EXERCISE: Will you quote precisely the lines that run from the top of the material below to the line containing "col = scene.collection", both ends included?

━━━

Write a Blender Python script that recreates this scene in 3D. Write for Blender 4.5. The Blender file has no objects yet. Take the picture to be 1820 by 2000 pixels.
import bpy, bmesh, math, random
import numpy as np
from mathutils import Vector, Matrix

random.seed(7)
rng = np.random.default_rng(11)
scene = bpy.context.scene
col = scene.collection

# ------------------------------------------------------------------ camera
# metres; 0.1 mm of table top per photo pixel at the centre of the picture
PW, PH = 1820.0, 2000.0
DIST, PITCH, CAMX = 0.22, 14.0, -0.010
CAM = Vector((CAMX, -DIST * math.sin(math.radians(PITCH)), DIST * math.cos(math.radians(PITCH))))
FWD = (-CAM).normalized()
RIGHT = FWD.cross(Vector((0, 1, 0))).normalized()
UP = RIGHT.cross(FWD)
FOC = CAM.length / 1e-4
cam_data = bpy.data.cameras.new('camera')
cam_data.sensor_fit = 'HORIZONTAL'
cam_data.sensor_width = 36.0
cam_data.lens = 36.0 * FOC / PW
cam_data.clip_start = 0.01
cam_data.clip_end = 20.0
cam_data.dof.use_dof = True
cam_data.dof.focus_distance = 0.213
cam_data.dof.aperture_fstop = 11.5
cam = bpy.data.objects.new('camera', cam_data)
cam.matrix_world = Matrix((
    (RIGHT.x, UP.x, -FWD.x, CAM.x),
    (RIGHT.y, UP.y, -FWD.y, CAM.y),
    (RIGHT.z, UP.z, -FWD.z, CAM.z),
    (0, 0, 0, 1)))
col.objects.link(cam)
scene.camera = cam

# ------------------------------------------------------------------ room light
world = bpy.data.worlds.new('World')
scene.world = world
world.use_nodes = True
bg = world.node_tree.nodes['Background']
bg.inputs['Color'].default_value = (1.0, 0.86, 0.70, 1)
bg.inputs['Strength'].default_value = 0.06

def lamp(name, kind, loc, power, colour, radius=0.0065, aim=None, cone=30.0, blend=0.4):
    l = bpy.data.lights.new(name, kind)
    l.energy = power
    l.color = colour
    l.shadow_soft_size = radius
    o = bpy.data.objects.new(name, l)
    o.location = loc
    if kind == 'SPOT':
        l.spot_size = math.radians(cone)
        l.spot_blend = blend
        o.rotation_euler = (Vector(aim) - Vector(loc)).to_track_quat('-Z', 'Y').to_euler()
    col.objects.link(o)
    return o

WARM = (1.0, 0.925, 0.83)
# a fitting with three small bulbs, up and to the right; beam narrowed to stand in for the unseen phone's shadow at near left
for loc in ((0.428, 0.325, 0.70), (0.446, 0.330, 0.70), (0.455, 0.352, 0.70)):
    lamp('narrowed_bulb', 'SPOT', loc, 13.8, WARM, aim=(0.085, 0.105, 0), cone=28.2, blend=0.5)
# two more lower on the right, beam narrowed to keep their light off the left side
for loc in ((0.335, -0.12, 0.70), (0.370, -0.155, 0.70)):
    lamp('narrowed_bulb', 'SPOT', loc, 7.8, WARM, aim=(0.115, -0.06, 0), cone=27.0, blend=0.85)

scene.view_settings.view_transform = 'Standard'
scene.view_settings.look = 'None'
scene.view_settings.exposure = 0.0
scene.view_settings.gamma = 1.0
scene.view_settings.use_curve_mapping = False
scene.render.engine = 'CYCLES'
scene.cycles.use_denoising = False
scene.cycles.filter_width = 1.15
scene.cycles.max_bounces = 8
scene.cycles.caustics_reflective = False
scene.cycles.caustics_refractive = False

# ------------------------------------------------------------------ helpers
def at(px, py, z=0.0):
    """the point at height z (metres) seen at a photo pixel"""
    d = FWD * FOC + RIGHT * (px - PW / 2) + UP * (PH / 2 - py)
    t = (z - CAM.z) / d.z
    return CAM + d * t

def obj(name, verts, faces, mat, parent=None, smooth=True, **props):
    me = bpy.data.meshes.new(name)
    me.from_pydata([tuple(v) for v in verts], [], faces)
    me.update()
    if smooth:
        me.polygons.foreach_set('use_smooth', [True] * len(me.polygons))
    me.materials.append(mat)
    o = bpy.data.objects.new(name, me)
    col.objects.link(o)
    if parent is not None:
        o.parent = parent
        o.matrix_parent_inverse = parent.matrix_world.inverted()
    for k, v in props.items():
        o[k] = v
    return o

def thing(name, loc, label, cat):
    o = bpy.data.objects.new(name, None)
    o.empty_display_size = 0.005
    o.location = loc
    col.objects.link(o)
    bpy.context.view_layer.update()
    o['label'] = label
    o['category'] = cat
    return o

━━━

SOLUTION:
Write a Blender Python script that recreates this scene in 3D. Write for Blender 4.5. The Blender file has no objects yet. Take the picture to be 1820 by 2000 pixels.
import bpy, bmesh, math, random
import numpy as np
from mathutils import Vector, Matrix

random.seed(7)
rng = np.random.default_rng(11)
scene = bpy.context.scene
col = scene.collection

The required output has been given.